=== Exercise goal ===
The required output consists solely of the lines from the top of the listing through the line containing "scene.cycles.diffuse_bounces = 5", transcribed exactly.
************
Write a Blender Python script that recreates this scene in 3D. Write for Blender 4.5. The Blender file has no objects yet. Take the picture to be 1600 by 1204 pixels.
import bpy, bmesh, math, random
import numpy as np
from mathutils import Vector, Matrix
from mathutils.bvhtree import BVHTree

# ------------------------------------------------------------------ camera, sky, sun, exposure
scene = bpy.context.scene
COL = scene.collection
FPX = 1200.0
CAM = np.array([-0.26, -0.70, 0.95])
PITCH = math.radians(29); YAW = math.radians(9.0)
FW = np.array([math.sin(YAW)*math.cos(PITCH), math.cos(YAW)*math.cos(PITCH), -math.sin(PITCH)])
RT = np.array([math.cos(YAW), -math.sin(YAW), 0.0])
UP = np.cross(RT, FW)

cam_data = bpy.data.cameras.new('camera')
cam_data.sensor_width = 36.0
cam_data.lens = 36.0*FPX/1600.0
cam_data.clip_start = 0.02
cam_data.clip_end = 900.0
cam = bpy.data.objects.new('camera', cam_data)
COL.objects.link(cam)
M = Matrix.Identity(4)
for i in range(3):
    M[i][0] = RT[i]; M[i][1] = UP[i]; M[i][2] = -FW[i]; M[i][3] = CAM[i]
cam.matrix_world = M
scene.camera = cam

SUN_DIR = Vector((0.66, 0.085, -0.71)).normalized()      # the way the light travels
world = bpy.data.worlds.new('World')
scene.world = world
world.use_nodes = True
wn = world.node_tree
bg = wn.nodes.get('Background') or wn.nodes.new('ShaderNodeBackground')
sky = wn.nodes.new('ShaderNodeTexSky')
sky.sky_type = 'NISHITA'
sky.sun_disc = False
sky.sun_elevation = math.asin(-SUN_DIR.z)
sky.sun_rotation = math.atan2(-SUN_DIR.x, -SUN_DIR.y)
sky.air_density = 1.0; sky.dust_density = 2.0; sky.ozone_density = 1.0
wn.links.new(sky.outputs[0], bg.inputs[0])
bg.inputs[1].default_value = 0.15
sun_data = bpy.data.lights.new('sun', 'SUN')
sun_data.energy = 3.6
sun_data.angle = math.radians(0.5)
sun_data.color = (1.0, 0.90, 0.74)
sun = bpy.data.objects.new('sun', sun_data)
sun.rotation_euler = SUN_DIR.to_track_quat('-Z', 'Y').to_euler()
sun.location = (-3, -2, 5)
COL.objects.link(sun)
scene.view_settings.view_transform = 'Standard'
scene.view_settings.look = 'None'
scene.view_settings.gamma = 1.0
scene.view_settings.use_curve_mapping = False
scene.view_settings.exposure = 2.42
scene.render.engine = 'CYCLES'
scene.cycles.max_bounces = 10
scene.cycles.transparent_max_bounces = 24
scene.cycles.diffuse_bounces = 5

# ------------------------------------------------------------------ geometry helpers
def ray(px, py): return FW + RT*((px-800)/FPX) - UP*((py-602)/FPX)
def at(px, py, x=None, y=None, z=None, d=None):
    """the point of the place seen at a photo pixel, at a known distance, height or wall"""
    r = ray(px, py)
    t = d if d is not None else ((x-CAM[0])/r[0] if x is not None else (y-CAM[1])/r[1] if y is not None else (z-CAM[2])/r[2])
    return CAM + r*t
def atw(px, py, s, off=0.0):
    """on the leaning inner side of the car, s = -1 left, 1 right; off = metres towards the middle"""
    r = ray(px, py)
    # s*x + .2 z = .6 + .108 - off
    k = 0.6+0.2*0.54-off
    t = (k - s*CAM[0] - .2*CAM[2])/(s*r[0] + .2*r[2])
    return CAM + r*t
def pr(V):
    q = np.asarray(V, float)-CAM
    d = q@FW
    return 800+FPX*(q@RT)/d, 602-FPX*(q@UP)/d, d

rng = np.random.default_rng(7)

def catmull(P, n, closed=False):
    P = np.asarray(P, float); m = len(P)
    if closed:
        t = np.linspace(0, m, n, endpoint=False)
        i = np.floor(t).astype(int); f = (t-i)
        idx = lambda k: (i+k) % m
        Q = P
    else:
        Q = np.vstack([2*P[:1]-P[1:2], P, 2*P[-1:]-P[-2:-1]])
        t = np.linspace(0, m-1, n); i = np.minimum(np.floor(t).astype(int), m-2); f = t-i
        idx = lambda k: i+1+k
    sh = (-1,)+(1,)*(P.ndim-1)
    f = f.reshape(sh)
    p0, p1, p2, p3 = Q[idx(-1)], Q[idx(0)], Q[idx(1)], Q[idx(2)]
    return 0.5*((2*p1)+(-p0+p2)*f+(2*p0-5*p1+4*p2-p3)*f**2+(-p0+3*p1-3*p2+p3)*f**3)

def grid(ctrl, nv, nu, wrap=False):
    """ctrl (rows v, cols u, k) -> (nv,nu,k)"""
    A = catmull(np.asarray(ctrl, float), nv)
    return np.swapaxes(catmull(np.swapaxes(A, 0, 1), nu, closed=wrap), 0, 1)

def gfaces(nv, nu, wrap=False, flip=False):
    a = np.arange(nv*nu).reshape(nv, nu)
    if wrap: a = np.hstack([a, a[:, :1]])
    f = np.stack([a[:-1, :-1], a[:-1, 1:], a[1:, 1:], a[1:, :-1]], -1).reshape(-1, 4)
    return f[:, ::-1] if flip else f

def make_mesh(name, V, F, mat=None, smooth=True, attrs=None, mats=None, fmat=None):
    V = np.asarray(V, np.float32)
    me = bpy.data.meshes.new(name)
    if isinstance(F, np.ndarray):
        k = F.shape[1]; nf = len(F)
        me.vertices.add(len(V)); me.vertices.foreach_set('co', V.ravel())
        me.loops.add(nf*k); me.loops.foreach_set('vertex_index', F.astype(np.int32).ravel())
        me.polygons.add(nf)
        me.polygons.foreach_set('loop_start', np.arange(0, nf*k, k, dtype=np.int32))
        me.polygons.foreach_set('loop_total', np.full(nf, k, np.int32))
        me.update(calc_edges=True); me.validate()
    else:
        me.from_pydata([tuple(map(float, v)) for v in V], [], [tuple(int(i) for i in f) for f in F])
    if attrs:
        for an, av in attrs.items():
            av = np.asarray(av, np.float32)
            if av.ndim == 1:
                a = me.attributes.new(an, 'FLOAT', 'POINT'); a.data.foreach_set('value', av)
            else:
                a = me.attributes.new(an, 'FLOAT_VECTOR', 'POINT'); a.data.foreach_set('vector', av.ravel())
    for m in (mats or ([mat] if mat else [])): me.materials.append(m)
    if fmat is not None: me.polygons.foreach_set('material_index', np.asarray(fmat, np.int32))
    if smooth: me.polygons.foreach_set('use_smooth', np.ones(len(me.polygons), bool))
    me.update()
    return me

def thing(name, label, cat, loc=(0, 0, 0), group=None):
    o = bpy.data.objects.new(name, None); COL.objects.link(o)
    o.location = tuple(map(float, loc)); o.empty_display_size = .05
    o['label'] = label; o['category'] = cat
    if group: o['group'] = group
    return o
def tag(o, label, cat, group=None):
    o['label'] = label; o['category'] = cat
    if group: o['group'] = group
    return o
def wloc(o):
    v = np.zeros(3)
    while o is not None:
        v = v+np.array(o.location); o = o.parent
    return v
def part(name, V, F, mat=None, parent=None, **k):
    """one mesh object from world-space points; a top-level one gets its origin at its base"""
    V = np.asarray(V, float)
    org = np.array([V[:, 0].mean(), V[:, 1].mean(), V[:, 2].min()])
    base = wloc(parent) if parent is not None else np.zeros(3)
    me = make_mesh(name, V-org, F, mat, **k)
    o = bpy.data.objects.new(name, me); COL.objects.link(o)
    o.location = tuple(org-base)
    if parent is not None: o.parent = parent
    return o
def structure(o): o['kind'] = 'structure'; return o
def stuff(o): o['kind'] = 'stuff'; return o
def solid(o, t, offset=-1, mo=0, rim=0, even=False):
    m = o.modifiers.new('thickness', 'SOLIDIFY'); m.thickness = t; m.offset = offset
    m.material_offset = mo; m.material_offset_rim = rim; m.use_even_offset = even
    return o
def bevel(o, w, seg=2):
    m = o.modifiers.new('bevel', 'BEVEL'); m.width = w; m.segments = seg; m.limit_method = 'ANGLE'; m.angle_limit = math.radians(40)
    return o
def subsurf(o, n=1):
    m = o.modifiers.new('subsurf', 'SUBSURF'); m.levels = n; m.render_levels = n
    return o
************
=== Problem solution ===
Write a Blender Python script that recreates this scene in 3D. Write for Blender 4.5. The Blender file has no objects yet. Take the picture to be 1600 by 1204 pixels.
import bpy, bmesh, math, random
import numpy as np
from mathutils import Vector, Matrix
from mathutils.bvhtree import BVHTree

# ------------------------------------------------------------------ camera, sky, sun, exposure
scene = bpy.context.scene
COL = scene.collection
FPX = 1200.0
CAM = np.array([-0.26, -0.70, 0.95])
PITCH = math.radians(29); YAW = math.radians(9.0)
FW = np.array([math.sin(YAW)*math.cos(PITCH), math.cos(YAW)*math.cos(PITCH), -math.sin(PITCH)])
RT = np.array([math.cos(YAW), -math.sin(YAW), 0.0])
UP = np.cross(RT, FW)

cam_data = bpy.data.cameras.new('camera')
cam_data.sensor_width = 36.0
cam_data.lens = 36.0*FPX/1600.0
cam_data.clip_start = 0.02
cam_data.clip_end = 900.0
cam = bpy.data.objects.new('camera', cam_data)
COL.objects.link(cam)
M = Matrix.Identity(4)
for i in range(3):
    M[i][0] = RT[i]; M[i][1] = UP[i]; M[i][2] = -FW[i]; M[i][3] = CAM[i]
cam.matrix_world = M
scene.camera = cam

SUN_DIR = Vector((0.66, 0.085, -0.71)).normalized()      # the way the light travels
world = bpy.data.worlds.new('World')
scene.world = world
world.use_nodes = True
wn = world.node_tree
bg = wn.nodes.get('Background') or wn.nodes.new('ShaderNodeBackground')
sky = wn.nodes.new('ShaderNodeTexSky')
sky.sky_type = 'NISHITA'
sky.sun_disc = False
sky.sun_elevation = math.asin(-SUN_DIR.z)
sky.sun_rotation = math.atan2(-SUN_DIR.x, -SUN_DIR.y)
sky.air_density = 1.0; sky.dust_density = 2.0; sky.ozone_density = 1.0
wn.links.new(sky.outputs[0], bg.inputs[0])
bg.inputs[1].default_value = 0.15
sun_data = bpy.data.lights.new('sun', 'SUN')
sun_data.energy = 3.6
sun_data.angle = math.radians(0.5)
sun_data.color = (1.0, 0.90, 0.74)
sun = bpy.data.objects.new('sun', sun_data)
sun.rotation_euler = SUN_DIR.to_track_quat('-Z', 'Y').to_euler()
sun.location = (-3, -2, 5)
COL.objects.link(sun)
scene.view_settings.view_transform = 'Standard'
scene.view_settings.look = 'None'
scene.view_settings.gamma = 1.0
scene.view_settings.use_curve_mapping = False
scene.view_settings.exposure = 2.42
scene.render.engine = 'CYCLES'
scene.cycles.max_bounces = 10
scene.cycles.transparent_max_bounces = 24
scene.cycles.diffuse_bounces = 5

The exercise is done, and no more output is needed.